§ **Exercise prompt**:
Drop the pictures, then extract the listing word for word.

§ **Given material**:
----
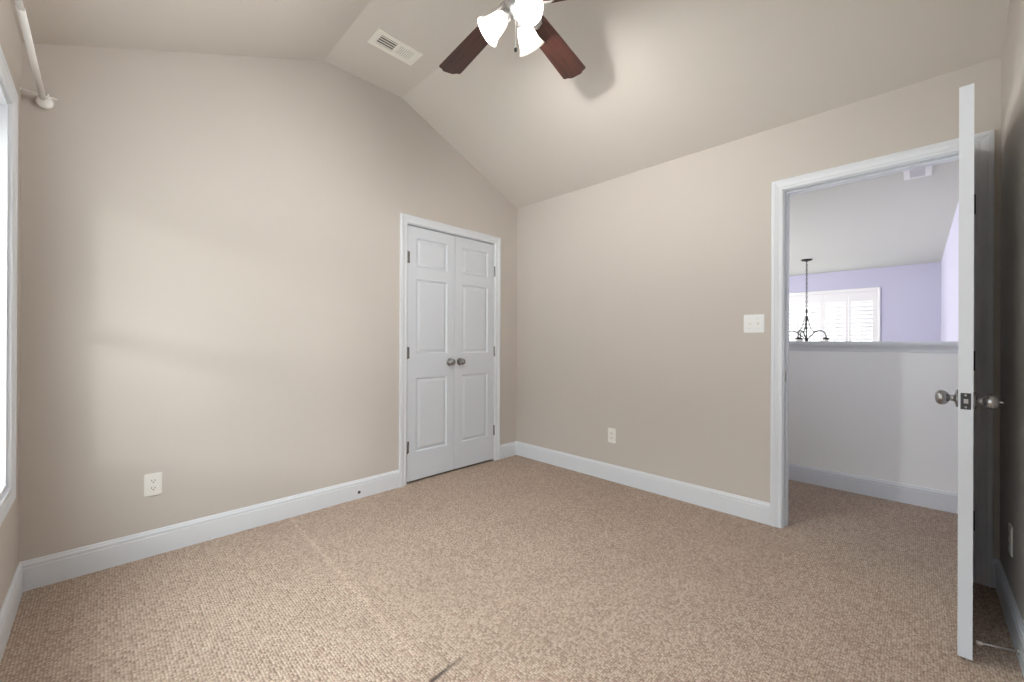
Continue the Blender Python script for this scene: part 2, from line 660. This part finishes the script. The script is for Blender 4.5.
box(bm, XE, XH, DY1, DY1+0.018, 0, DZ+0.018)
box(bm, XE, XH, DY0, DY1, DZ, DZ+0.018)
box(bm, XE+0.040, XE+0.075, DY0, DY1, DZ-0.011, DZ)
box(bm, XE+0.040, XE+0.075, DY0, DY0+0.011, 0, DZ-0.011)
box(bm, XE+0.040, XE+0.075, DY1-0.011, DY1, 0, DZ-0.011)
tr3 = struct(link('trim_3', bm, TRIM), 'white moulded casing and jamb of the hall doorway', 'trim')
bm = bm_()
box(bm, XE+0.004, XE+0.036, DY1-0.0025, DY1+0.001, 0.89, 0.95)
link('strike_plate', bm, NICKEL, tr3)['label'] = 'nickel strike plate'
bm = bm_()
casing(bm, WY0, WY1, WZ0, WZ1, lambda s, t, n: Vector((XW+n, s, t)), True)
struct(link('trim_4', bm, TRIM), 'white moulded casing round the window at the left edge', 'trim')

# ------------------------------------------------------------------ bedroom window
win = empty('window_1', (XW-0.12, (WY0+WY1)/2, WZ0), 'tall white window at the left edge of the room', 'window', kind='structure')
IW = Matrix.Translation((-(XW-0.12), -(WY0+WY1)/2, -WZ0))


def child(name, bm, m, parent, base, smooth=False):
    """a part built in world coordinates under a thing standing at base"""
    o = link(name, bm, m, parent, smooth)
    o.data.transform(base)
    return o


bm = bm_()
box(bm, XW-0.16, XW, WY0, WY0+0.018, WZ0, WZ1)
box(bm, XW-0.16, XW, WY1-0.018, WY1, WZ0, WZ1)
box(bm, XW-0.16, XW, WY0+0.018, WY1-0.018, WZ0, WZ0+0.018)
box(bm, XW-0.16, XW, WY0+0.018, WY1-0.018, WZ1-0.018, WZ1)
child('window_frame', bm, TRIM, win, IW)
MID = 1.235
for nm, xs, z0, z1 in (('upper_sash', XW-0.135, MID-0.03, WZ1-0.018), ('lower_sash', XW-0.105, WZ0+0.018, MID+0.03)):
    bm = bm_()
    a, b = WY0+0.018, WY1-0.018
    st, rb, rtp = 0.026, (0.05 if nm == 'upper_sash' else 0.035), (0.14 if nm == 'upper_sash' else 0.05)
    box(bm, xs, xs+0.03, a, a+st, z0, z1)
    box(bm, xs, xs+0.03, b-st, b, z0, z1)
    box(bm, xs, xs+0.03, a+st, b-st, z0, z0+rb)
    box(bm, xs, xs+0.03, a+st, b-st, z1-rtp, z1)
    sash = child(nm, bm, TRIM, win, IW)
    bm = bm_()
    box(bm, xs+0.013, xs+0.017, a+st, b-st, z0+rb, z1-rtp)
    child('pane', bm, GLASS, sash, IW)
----
§ **Exercise answer**:
Continue the Blender Python script for this scene: part 2, from line 660. This part finishes the script. The script is for Blender 4.5.
box(bm, XE, XH, DY1, DY1+0.018, 0, DZ+0.018)
box(bm, XE, XH, DY0, DY1, DZ, DZ+0.018)
box(bm, XE+0.040, XE+0.075, DY0, DY1, DZ-0.011, DZ)
box(bm, XE+0.040, XE+0.075, DY0, DY0+0.011, 0, DZ-0.011)
box(bm, XE+0.040, XE+0.075, DY1-0.011, DY1, 0, DZ-0.011)
tr3 = struct(link('trim_3', bm, TRIM), 'white moulded casing and jamb of the hall doorway', 'trim')
bm = bm_()
box(bm, XE+0.004, XE+0.036, DY1-0.0025, DY1+0.001, 0.89, 0.95)
link('strike_plate', bm, NICKEL, tr3)['label'] = 'nickel strike plate'
bm = bm_()
casing(bm, WY0, WY1, WZ0, WZ1, lambda s, t, n: Vector((XW+n, s, t)), True)
struct(link('trim_4', bm, TRIM), 'white moulded casing round the window at the left edge', 'trim')

# ------------------------------------------------------------------ bedroom window
win = empty('window_1', (XW-0.12, (WY0+WY1)/2, WZ0), 'tall white window at the left edge of the room', 'window', kind='structure')
IW = Matrix.Translation((-(XW-0.12), -(WY0+WY1)/2, -WZ0))


def child(name, bm, m, parent, base, smooth=False):
    """a part built in world coordinates under a thing standing at base"""
    o = link(name, bm, m, parent, smooth)
    o.data.transform(base)
    return o


bm = bm_()
box(bm, XW-0.16, XW, WY0, WY0+0.018, WZ0, WZ1)
box(bm, XW-0.16, XW, WY1-0.018, WY1, WZ0, WZ1)
box(bm, XW-0.16, XW, WY0+0.018, WY1-0.018, WZ0, WZ0+0.018)
box(bm, XW-0.16, XW, WY0+0.018, WY1-0.018, WZ1-0.018, WZ1)
child('window_frame', bm, TRIM, win, IW)
MID = 1.235
for nm, xs, z0, z1 in (('upper_sash', XW-0.135, MID-0.03, WZ1-0.018), ('lower_sash', XW-0.105, WZ0+0.018, MID+0.03)):
    bm = bm_()
    a, b = WY0+0.018, WY1-0.018
    st, rb, rtp = 0.026, (0.05 if nm == 'upper_sash' else 0.035), (0.14 if nm == 'upper_sash' else 0.05)
    box(bm, xs, xs+0.03, a, a+st, z0, z1)
    box(bm, xs, xs+0.03, b-st, b, z0, z1)
    box(bm, xs, xs+0.03, a+st, b-st, z0, z0+rb)
    box(bm, xs, xs+0.03, a+st, b-st, z1-rtp, z1)
    sash = child(nm, bm, TRIM, win, IW)
    bm = bm_()
    box(bm, xs+0.013, xs+0.017, a+st, b-st, z0+rb, z1-rtp)
    child('pane', bm, GLASS, sash, IW)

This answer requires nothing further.